Human Rights Ombudsman Peter Svetina addressed the attendees of the event, Awakening of the Autumn: How to provide best care for adults with intellectual and developmental disabilities, held in Framlje in the Municipality of Divača on 15 June 2022. The event was organised by the Association of Special and Rehabilitation Educators of Slovenia, the Association of Slovenian Training Organisations for Persons with Special Needs, the Municipality of Divača and the Human Rights Ombudsman of the Republic of Slovenia.

The purpose of the event was to highlight the care for adults with intellectual and developmental disabilities, especially with regard to the programmes that are available to them and the standards for the employees working with them in the institutions after they are 26 years old, such as occupational activity centres and education, work and care centres. Among other things, they wanted to point out that once these adults reach 26 years, they are practically no longer entitled to continuous expert care. The organisers assessed that it is unacceptable that society and experts invest in the development and independence of persons with intellectual and developmental disabilities until they reach 26 years and after that age they are left to their own resourcefulness or to individuals and organisations who offer them support.

At the event, Ombudsman Svetina stressed the importance of deinstitutionalisation and assessed the transition from institutional to community care as one of the key directions in the care for vulnerable groups. This is also required of countries by the Convention on the Rights of Persons with Disabilities (adopted in 2008). "Slovenia is still one of the most institutionalised countries in Europe and it has the opportunity to enhance and accelerate the process of deinstitutionalisation by 2023 with programmes financed by European funds," highlighted the Ombudsman, who also believes that deinstitutionalisation is the answer to a long-lived society as it represents a step away from the institutional mindset towards independent life with the support of the community. High-quality and safe care that focuses on the user and their needs must be ensured.

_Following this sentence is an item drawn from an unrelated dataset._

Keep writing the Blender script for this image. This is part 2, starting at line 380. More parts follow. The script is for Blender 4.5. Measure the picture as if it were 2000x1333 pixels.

The Ombudsman stressed that society’s humanity is displayed in its care for the most vulnerable members and the solutions aimed at deinstitutionalisation are correct. Every person has the right to a high-quality life, and no one has the right to restrict this for another person. "When caring for them, proper communication is also crucial, as it dispels fears, suitably sheds light on developments in society and raises awareness. All of the above contribute actively to tackling prejudice and stereotypes, which divide us as people," clarified the Ombudsman.